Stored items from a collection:
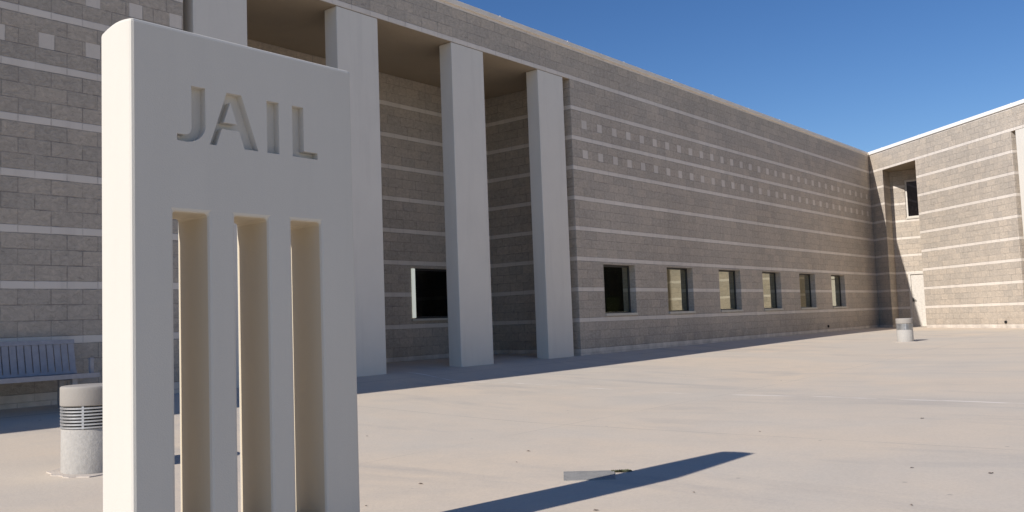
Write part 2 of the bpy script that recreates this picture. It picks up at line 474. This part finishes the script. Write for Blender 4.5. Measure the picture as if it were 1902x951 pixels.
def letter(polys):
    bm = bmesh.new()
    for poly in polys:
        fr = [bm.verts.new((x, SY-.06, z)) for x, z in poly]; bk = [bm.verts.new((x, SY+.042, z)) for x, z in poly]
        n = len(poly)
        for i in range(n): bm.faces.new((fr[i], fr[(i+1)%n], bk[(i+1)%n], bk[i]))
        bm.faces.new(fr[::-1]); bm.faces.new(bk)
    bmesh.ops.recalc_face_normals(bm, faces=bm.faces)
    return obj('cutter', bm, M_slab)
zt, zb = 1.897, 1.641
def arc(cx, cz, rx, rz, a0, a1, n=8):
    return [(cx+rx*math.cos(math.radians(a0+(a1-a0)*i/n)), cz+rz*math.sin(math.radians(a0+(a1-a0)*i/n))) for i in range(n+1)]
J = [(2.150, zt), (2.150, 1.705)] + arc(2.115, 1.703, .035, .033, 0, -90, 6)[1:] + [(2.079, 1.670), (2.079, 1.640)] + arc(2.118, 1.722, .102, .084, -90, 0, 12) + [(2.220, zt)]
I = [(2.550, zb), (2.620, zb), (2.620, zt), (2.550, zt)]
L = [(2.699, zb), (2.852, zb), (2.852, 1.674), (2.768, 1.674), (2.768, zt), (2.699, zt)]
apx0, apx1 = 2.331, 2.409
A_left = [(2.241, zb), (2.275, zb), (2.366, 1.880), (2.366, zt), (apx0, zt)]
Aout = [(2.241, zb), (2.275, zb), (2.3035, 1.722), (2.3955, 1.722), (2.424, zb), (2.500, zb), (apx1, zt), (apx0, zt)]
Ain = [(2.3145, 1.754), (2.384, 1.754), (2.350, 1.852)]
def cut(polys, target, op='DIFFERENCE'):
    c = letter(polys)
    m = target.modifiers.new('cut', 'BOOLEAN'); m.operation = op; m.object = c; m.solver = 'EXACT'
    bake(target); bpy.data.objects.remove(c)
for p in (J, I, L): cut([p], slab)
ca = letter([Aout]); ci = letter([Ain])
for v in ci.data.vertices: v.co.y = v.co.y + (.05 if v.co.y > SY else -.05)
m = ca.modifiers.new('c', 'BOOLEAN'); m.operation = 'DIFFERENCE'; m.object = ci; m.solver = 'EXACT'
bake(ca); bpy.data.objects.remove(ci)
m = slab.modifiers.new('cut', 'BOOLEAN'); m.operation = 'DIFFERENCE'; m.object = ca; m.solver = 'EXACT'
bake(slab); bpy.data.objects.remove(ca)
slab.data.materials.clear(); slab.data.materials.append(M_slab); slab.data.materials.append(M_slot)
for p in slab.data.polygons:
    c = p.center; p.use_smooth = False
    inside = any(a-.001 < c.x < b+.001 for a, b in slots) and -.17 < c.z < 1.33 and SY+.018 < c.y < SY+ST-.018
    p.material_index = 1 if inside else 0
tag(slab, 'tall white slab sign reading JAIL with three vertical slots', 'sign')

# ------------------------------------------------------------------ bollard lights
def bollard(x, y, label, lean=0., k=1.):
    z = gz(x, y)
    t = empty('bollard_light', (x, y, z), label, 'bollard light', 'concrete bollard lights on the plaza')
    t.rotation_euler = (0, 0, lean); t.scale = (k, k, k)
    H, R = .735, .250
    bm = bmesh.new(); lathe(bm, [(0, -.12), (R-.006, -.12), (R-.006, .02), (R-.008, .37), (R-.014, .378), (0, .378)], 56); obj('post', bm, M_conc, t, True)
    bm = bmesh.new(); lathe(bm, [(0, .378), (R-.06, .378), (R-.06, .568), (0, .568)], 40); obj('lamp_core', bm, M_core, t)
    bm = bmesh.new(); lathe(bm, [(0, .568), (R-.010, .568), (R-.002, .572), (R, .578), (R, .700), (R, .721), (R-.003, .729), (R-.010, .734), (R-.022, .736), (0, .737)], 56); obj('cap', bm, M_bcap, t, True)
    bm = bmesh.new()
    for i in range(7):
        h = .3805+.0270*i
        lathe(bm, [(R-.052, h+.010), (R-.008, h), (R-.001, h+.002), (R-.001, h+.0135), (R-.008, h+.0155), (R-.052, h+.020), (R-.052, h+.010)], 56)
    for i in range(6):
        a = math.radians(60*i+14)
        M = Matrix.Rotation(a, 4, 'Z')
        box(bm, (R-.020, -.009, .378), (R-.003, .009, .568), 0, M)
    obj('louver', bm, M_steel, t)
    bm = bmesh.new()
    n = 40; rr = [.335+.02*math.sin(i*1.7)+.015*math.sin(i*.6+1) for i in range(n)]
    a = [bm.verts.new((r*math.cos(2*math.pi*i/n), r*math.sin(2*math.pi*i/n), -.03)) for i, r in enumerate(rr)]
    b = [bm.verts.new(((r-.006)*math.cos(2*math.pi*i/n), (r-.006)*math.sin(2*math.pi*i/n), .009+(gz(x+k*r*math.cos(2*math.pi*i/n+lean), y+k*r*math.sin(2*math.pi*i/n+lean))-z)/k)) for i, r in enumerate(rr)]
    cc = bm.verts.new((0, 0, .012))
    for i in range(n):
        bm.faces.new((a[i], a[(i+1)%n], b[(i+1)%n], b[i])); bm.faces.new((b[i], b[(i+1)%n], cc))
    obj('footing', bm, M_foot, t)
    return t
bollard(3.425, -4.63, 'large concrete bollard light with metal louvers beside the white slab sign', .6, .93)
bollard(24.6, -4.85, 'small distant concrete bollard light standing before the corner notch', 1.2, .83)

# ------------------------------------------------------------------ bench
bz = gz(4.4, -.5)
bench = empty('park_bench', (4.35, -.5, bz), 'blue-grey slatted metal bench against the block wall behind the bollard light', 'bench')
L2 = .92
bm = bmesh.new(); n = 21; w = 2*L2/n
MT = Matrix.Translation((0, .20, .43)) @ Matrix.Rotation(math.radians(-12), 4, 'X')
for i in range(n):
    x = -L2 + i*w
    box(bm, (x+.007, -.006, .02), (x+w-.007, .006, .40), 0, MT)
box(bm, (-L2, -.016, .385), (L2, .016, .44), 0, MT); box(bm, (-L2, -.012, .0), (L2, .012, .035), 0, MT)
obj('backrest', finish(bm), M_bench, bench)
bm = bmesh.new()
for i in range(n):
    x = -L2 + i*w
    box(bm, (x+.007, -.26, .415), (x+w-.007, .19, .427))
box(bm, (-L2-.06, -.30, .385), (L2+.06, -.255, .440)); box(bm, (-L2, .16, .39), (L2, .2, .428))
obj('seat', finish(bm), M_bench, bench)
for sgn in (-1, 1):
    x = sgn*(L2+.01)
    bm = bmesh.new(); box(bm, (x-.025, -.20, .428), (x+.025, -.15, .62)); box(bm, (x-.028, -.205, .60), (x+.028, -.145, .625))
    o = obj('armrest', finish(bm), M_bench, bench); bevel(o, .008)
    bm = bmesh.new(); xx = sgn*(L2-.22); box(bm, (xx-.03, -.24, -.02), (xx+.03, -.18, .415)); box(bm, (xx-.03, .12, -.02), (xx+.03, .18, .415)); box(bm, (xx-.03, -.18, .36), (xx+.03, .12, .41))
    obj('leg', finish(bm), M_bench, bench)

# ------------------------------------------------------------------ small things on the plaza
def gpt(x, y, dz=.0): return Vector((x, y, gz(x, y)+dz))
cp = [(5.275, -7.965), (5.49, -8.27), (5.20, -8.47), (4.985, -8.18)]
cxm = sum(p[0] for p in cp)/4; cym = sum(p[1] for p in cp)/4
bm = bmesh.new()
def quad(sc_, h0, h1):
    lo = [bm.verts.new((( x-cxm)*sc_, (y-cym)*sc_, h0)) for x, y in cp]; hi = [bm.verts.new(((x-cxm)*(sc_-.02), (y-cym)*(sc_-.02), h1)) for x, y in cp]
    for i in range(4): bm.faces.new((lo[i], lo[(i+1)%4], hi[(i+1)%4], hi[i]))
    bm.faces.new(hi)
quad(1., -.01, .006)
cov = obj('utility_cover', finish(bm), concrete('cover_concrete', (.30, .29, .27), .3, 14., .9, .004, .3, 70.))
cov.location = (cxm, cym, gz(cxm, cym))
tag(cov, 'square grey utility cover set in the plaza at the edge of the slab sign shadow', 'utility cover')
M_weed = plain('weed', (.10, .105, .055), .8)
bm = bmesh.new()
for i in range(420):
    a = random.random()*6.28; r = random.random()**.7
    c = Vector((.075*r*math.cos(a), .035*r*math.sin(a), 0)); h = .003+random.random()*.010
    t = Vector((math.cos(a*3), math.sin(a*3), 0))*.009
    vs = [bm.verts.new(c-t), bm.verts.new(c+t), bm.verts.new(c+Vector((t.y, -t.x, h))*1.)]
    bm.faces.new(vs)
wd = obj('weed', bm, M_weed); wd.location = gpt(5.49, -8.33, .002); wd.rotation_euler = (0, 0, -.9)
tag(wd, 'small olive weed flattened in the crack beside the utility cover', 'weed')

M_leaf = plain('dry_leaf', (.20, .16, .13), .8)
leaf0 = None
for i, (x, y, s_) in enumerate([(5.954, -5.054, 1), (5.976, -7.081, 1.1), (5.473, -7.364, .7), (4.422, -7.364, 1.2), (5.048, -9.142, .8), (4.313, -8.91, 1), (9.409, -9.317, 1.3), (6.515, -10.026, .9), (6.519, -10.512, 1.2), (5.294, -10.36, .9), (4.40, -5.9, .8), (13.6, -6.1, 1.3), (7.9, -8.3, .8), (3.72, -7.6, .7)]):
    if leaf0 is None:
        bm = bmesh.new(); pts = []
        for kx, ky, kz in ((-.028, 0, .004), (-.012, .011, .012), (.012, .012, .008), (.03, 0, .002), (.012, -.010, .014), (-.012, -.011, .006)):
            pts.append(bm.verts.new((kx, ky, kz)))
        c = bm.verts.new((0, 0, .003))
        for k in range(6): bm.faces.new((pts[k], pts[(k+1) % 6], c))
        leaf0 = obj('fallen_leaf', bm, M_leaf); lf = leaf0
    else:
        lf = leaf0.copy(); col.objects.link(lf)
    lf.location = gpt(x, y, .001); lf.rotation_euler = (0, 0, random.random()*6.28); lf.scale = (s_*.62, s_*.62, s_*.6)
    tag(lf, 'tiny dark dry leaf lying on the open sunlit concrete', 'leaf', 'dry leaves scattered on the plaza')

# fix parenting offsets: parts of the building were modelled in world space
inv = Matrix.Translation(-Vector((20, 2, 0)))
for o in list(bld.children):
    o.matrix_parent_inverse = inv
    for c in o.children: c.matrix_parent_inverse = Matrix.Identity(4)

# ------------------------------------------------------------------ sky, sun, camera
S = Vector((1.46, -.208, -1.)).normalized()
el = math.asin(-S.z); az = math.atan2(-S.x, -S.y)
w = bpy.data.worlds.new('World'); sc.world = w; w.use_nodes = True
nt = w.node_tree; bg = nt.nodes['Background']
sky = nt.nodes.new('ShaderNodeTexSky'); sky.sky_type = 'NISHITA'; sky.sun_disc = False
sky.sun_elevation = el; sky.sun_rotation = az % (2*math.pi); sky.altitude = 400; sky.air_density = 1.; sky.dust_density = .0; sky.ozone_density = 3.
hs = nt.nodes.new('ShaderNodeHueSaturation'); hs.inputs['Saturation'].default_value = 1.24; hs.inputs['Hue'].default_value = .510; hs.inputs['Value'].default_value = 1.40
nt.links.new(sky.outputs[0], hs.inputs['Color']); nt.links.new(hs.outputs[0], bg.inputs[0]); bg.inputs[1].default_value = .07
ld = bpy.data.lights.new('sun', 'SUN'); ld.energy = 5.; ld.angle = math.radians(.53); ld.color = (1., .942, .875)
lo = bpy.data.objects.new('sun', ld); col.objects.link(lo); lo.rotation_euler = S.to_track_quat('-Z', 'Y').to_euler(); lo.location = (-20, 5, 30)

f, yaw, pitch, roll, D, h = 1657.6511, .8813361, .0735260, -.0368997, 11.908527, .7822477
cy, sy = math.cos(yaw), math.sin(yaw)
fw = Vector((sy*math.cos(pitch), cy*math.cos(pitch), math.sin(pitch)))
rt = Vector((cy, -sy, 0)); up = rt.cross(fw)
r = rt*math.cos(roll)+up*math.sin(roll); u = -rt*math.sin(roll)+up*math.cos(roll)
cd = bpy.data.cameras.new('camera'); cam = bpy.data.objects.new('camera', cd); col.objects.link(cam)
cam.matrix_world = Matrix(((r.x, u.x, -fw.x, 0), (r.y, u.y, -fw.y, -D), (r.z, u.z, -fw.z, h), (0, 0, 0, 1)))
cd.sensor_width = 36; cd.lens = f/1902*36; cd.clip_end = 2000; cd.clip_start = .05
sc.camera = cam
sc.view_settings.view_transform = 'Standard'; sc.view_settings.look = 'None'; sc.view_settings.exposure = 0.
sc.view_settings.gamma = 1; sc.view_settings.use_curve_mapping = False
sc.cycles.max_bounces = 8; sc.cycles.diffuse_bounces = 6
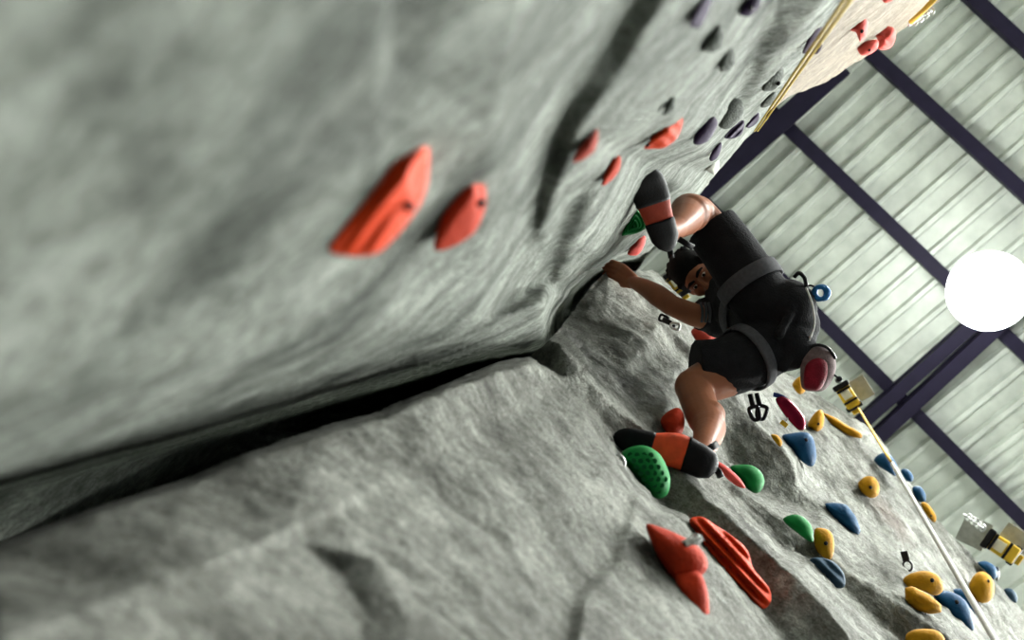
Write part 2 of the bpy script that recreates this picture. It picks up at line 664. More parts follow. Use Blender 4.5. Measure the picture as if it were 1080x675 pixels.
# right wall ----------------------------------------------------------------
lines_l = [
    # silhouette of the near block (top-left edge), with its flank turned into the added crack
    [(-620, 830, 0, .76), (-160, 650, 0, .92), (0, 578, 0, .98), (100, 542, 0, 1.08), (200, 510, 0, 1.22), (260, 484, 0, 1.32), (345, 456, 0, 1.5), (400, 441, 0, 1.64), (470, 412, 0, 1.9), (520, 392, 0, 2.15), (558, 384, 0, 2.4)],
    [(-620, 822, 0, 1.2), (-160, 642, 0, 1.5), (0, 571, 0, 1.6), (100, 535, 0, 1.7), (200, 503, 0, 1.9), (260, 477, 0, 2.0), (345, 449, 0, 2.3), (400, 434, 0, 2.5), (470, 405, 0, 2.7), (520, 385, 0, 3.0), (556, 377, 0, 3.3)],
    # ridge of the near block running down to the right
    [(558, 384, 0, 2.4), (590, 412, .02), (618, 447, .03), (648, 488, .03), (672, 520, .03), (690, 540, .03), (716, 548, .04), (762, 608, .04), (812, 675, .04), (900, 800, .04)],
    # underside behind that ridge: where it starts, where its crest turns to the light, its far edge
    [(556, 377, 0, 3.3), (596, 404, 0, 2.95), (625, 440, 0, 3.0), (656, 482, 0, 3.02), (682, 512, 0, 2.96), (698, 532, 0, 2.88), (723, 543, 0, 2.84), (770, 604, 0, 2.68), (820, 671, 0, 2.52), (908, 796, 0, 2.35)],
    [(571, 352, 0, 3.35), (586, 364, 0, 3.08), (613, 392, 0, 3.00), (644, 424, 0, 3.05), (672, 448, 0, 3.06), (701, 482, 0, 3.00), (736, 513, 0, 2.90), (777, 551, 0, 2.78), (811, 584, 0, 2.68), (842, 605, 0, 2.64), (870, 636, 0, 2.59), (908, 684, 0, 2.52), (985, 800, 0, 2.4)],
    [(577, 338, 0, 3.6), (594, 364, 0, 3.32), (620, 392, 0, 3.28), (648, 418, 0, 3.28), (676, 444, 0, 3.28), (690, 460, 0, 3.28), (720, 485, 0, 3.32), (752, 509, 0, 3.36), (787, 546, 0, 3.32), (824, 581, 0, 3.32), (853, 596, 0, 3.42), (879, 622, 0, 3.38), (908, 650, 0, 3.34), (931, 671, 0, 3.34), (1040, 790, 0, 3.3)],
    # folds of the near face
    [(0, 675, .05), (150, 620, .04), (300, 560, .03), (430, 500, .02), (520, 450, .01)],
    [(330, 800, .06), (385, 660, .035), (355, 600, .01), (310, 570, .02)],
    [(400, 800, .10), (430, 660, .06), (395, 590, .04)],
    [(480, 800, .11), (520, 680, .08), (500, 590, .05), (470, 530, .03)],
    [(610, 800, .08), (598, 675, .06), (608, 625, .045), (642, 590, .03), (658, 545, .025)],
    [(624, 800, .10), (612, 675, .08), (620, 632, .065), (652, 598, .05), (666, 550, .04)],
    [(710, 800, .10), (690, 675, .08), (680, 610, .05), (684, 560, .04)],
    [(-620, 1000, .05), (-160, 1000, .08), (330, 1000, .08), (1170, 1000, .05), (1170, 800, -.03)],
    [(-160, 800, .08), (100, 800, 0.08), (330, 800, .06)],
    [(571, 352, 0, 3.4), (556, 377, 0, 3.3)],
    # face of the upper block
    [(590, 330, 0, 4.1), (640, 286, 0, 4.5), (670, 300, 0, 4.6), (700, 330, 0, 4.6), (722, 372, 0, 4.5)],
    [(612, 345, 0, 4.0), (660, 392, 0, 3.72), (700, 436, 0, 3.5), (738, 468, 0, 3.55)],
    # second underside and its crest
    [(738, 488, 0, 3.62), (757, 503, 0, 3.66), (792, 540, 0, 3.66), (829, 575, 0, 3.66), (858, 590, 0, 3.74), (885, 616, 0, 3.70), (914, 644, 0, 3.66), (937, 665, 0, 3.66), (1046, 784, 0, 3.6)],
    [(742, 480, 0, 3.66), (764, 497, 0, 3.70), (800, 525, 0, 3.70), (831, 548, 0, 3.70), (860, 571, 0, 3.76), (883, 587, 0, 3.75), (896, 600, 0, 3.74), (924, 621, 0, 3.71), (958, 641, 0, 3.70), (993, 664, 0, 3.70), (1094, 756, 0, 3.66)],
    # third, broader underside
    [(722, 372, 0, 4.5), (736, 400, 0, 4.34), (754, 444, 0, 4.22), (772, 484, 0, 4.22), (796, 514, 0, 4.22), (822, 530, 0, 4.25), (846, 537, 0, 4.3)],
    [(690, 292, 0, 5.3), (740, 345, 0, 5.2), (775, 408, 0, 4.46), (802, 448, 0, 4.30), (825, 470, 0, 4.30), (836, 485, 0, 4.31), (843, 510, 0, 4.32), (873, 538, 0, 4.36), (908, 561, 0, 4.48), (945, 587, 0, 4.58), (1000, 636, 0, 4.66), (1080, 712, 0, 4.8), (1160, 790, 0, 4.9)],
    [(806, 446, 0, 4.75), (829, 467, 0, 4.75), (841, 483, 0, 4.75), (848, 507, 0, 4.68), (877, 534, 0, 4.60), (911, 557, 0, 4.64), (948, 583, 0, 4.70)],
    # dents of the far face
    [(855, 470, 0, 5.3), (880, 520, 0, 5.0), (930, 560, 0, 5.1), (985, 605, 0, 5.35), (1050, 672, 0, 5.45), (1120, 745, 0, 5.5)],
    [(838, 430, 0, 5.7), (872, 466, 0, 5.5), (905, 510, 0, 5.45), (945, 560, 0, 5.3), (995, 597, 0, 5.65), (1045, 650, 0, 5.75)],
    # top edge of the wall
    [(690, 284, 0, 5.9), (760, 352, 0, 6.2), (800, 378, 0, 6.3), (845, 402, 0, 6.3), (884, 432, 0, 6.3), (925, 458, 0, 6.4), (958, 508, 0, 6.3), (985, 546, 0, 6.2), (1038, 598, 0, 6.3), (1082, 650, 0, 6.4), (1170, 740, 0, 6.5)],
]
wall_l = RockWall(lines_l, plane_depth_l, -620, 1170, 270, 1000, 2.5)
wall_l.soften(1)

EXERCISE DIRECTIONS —
Wherever the string "were" appears in the entries above, list that line.

RESPONSE FOR THIS EXERCISE —
Write part 2 of the bpy script that recreates this picture. It picks up at line 474. This part finishes the script. Write for Blender 4.5. Measure the picture as if it were 1902x951 pixels.
# fix parenting offsets: parts of the building were modelled in world space
Write part 2 of the bpy script that recreates this picture. It picks up at line 664. More parts follow. Use Blender 4.5. Measure the picture as if it were 1080x675 pixels.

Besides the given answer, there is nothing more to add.